▶ [MATERIAL FOR THE TASK]:
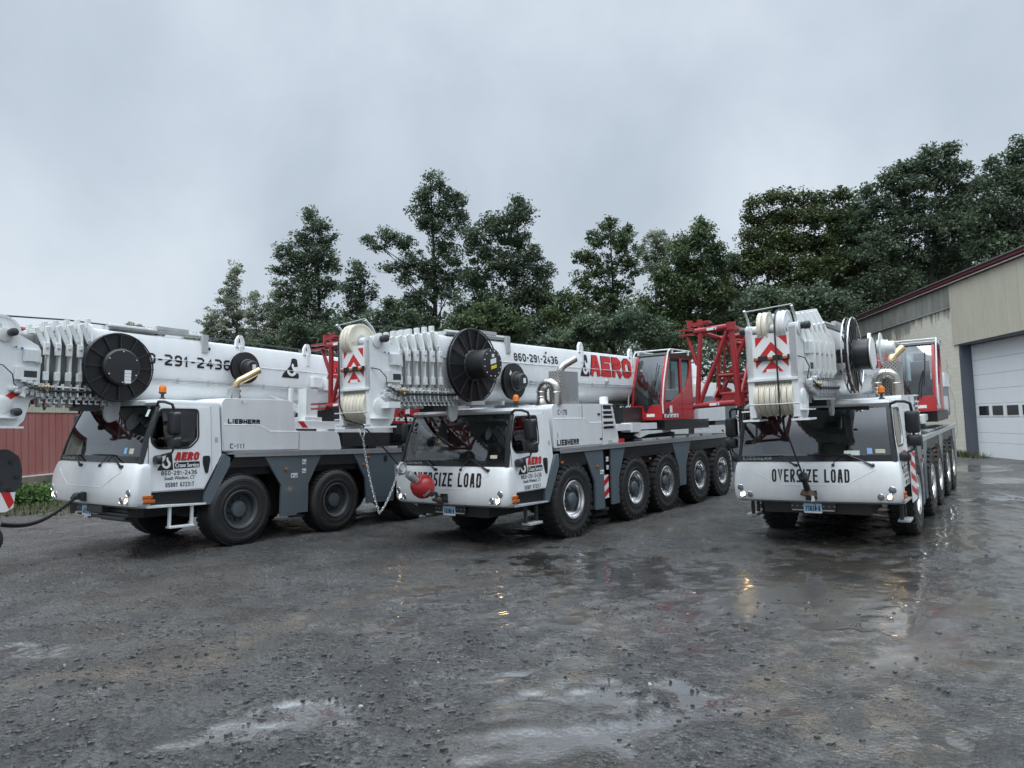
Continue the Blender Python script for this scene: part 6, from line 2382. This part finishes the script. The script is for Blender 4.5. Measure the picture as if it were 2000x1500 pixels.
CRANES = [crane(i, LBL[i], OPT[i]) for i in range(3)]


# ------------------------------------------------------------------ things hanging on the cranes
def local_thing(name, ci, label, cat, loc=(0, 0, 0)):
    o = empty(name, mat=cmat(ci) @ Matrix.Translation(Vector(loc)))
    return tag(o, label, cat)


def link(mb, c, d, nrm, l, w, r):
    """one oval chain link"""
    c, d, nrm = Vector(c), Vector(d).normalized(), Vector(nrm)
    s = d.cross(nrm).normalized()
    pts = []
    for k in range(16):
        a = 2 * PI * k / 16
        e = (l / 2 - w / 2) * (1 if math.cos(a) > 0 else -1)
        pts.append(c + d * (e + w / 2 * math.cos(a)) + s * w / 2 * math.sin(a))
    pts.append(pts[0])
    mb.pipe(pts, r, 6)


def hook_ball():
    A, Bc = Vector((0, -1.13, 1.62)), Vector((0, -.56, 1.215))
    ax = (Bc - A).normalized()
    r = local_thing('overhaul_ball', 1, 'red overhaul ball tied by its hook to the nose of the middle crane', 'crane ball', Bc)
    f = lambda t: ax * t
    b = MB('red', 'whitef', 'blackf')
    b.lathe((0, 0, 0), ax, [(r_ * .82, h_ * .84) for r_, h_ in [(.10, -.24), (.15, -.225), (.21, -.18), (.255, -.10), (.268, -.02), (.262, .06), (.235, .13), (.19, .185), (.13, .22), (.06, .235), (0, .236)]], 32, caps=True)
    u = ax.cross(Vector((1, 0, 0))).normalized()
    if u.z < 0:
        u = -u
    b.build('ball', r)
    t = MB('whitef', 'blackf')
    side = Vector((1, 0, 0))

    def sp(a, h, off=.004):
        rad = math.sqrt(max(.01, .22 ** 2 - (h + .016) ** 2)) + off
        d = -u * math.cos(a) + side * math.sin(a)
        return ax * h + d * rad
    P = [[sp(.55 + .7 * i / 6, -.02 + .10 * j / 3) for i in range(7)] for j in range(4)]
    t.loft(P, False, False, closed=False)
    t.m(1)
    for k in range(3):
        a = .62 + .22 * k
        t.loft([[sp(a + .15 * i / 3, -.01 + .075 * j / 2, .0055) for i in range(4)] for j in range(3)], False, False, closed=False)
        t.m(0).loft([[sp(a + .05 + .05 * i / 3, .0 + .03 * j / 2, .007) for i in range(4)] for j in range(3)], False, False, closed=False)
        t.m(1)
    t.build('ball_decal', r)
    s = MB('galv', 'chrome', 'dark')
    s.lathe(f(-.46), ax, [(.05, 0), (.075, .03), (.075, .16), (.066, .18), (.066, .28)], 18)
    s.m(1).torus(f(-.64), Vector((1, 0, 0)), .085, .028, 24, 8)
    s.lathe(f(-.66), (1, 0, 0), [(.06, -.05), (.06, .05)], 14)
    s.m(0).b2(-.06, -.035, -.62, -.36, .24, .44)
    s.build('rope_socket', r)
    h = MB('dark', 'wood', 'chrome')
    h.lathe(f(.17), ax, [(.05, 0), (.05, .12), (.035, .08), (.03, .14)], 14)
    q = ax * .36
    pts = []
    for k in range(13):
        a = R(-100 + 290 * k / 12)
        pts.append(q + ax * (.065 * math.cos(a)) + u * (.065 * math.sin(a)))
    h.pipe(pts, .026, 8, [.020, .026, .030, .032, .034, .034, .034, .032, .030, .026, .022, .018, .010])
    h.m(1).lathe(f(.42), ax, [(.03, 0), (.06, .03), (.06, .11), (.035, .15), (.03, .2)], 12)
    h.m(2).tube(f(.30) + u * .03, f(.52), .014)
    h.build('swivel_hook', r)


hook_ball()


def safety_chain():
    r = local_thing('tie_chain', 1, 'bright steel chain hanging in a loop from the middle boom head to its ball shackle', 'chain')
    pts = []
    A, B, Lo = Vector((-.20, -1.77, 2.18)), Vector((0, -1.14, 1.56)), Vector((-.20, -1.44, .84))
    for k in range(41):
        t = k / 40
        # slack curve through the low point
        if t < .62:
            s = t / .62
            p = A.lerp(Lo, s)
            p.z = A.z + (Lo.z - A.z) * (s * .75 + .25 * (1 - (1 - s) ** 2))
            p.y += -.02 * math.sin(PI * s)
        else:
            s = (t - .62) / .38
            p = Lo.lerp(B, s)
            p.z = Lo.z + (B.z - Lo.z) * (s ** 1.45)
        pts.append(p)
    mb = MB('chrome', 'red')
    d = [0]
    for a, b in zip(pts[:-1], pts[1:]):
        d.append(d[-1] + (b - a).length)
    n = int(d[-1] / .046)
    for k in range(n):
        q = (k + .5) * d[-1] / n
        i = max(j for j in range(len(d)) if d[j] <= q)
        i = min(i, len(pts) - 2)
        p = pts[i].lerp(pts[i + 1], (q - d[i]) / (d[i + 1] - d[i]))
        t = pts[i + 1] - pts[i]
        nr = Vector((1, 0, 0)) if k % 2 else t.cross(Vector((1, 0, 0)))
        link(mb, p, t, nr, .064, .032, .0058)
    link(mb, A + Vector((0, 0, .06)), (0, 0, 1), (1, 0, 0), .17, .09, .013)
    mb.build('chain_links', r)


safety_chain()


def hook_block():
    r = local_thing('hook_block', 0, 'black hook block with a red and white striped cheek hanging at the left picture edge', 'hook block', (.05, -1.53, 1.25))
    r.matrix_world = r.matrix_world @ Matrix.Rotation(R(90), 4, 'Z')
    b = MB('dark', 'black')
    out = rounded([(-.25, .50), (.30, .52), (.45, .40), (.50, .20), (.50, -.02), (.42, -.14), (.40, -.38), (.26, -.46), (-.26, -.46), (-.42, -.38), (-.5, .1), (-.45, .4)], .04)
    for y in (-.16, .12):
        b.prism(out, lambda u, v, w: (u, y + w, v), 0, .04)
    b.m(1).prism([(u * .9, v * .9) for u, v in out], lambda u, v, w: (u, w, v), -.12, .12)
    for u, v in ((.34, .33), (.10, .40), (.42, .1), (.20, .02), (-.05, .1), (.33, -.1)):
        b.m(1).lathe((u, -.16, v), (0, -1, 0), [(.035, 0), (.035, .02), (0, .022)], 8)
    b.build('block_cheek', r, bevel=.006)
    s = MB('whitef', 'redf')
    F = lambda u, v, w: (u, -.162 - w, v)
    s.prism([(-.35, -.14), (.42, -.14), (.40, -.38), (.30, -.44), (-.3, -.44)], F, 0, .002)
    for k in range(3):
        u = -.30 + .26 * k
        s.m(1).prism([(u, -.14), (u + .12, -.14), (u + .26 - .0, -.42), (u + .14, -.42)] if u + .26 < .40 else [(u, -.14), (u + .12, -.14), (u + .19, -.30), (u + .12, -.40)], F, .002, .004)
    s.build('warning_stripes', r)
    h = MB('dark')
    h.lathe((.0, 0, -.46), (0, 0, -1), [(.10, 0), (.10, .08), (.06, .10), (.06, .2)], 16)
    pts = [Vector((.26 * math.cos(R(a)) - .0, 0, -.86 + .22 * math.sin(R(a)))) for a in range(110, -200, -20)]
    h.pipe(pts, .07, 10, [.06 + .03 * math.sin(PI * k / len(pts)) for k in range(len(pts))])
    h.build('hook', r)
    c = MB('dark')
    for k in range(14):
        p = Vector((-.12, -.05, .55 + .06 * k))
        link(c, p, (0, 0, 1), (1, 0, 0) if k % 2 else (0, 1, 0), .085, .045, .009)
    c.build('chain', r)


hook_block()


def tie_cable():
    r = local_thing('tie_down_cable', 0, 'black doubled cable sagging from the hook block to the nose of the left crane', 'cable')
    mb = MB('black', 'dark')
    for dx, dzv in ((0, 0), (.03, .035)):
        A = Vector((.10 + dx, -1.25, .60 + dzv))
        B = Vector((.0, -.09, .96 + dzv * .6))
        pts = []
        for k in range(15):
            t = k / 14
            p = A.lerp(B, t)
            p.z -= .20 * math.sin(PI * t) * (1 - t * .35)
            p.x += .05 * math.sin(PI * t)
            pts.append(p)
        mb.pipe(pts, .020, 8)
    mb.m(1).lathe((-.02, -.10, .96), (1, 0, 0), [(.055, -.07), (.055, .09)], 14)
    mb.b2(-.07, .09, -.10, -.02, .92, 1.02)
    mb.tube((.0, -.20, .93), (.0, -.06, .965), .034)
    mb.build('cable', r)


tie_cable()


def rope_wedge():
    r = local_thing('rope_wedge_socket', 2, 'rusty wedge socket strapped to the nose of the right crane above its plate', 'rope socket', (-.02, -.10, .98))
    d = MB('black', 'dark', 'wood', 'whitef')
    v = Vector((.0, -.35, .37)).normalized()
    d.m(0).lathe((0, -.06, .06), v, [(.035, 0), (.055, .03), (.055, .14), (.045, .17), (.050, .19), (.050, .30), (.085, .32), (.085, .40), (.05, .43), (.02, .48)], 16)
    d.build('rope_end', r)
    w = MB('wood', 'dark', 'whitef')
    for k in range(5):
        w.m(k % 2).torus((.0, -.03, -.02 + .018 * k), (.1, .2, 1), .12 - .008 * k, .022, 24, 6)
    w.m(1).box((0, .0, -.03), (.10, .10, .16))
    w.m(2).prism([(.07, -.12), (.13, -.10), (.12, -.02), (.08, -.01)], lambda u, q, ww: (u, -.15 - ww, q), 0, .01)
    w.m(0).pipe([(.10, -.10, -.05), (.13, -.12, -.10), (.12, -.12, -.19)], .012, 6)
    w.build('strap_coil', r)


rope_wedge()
==
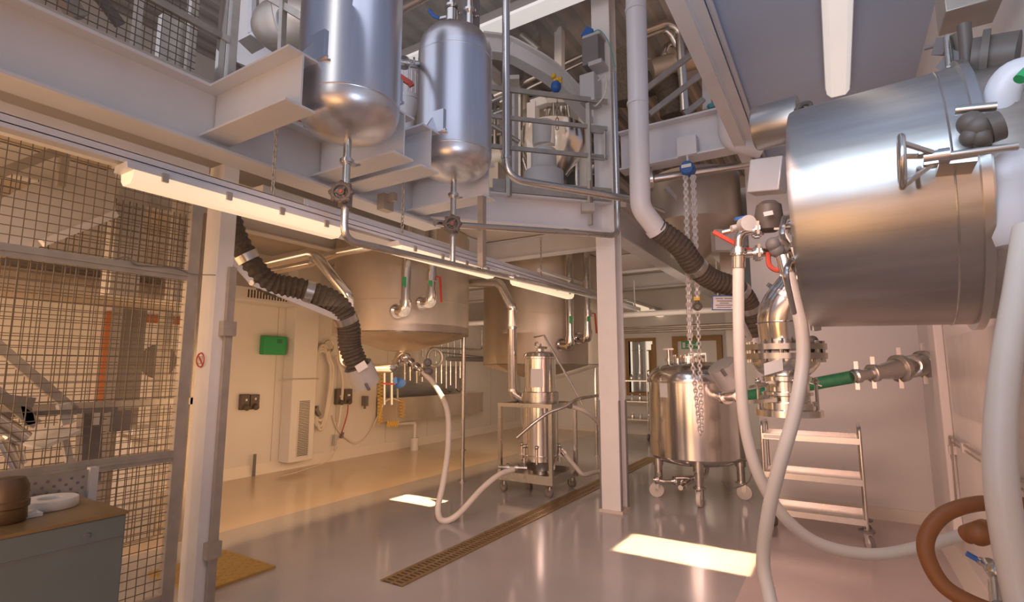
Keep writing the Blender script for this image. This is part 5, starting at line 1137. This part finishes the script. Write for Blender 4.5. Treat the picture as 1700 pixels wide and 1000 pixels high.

▶ [GIVEN REQUEST]:
Set down exactly the lines from the line that contains "Continue the Blender" to the line that contains "return tag(o, label, cat)", both lines included, and nothing more.

▶ [SOLUTION FOR THIS PROBLEM]:
Continue the Blender Python script for this scene: part 6, from line 2382. This part finishes the script. The script is for Blender 4.5. Measure the picture as if it were 2000x1500 pixels.
CRANES = [crane(i, LBL[i], OPT[i]) for i in range(3)]


# ------------------------------------------------------------------ things hanging on the cranes
def local_thing(name, ci, label, cat, loc=(0, 0, 0)):
    o = empty(name, mat=cmat(ci) @ Matrix.Translation(Vector(loc)))
    return tag(o, label, cat)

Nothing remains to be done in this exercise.